Saturday, October 26, 2019

Giuliani's legal woes are steadily mounting

And ensnaring others.
The scrutiny isn’t coming just from the previously known probes by FBI agents and the U.S. attorney’s office based out of Manhattan, according to two people familiar with the investigation. The criminal division of the Justice Department in Washington has taken an interest in the former New York mayor, too, meaning an expansion of resources that indicates the politically sensitive probe into the president’s personal attorney is both broader and moving at a faster pace than previously understood.

Adding DOJ’s criminal division to the Giuliani probe is sure to place additional scrutiny on William Barr, who as attorney general has final say over all department business.

  Politico
Well good.
Giuliani’s troubles aren’t just his alone. He has turned members of the Trump team he’s worked with over the past 18 months into potential witnesses for federal prosecutors, who are trying to unravel the tangled relationships he brought to the mix in advising the president while still juggling an international consulting business that promised proximity to the White House.

“He appears to be a subject, if not a target of an active investigation. So to have him be a part of the legal team would be troublesome to say the least,” said Greg Brower, who served as the FBI’s top liaison to Congress until 2018. “At best, it’s a messy situation and more likely it’s just completely dysfunctional.”

Notably, Giuliani was not at the White House earlier this week when his fellow Trump lawyers met with the president for a brief impeachment strategy session.
The bus is getting closer.
But in a series of text messages earlier this month, he downplayed his Ukraine work and insisted he could continue in his role as a Trump lawyer amid all of the scrutiny.

“I was never in Ukraine at all and my investigatory work was done when it was still possible Mueller would charge Russian collusion. Almost all of it was published in the Hill, so [Trump] and everyone else was aware of it," Giuliani said in an Oct. 18 message. "Hardly anything not public.”

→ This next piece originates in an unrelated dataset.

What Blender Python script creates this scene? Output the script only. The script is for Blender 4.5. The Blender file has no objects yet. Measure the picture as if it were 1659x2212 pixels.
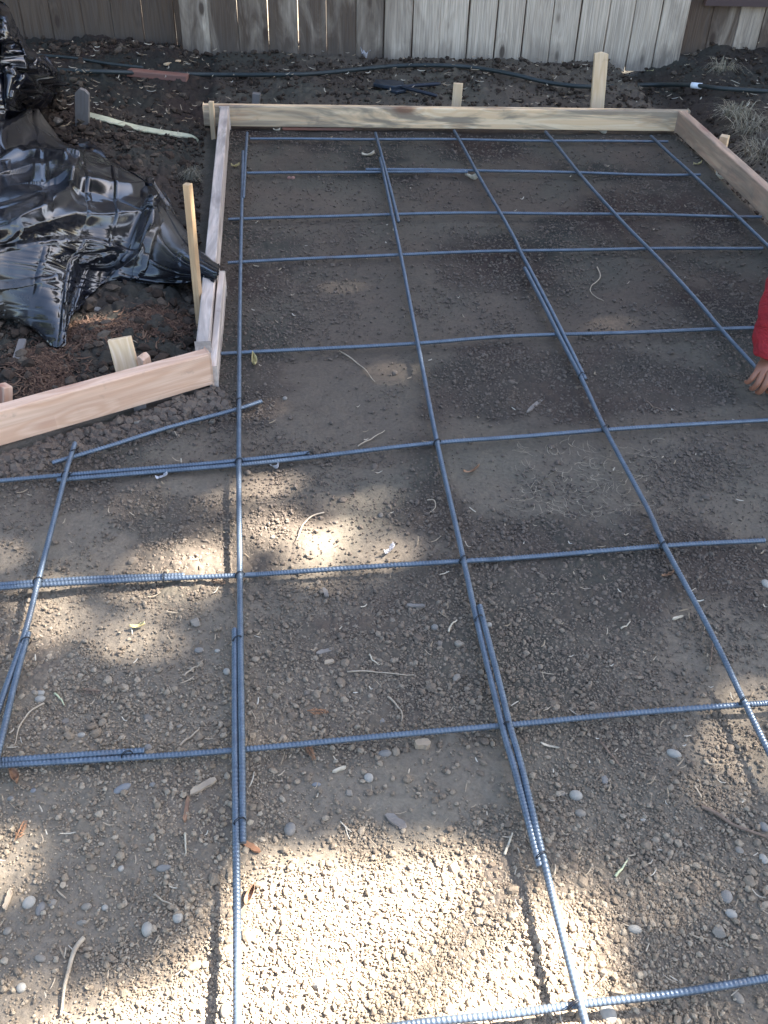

"Since the public record is more extensive than what I did, he and all of you probably think I did more than I really did," Giuliani added then.

A few days earlier, on Oct. 12, Giuliani argued that his role on the Trump legal team shouldn’t be disrupted just because he’s resisting a Democratic-approved subpoena for documents.
Yeah, I guess he's finally gotten the message. Be careful crossing the street.
Giuliani’s only public comment in recent days was a cryptic Wednesday evening tweet.


[A] back-channel effort has been underway for more than a week to help find him an attorney — as speculation swirls that he could face charges on everything from violating federal statutes dealing with bribery, foreign lobbying registration and disclosure to making false statements to government officials.
There's always that presidential pardon he can hope for.
Jay Sekulow, the longest-serving member of the Trump legal team, rejected the idea that Giuliani was in any kind of legal jeopardy. He also dismissed questions that Giuliani had put the rest of the president’s outside lawyers into any kind of bind.

“We have no concerns about any of that,” Sekulow told POLITICO. “He’s a member in good standing of the president’s legal team.”
The bus is closer than I thought.
Giuliani has traveled extensively in the U.S. and abroad with Parnas over the past year, according to interviews and a series of photographs Parnas posted to his Instagram account that were made public earlier this week by The Wall Street Journal. One picture from late March taken at the Trump International Hotel in Washington included a caption Parnas wrote saying he was at a “celebration dinner” with Giuliani and other members of the Trump legal team, including Sekulow, Martin Raskin and Jane Raskin. It was posted a day after Barr released a controversial four-page memo summarizing Mueller’s Russia investigation that the special counsel would go on to criticize as failing to “fully capture the context, nature and substance” of his work.

Sekulow said he didn’t speak with Parnas at the event and downplayed the significance of the photograph posted from the March dinner at the Trump hotel. “He could have been at the dinner. I have no idea,” Sekulow said. “There were a lot of people at the event.”
We have to remember in all this that Bill Barr is still head of the DOJ.
A move to bring department headquarters — “Main Justice” as its widely known — deeper into the Giuliani probe is causing heartburn at SDNY, which is widely known for its autonomy and reputation as the “Sovereign District of New York.”

“You lose a certain amount of nimbleness and a certain amount of independence because now you are answering to someone above you,” explained a former senior SDNY official who said there’s “no way that Main Justice is not involved.”

“Is it something that people want? No,” this person said. “But in this environment it also gives you cover. You want Main Justice to be involved because it is politically sensitive.”
No, you don't want Main Justice involved, because it's led by a corrupt man who is doing Trump's bidding.

...but hey, do what you want...you will anyway.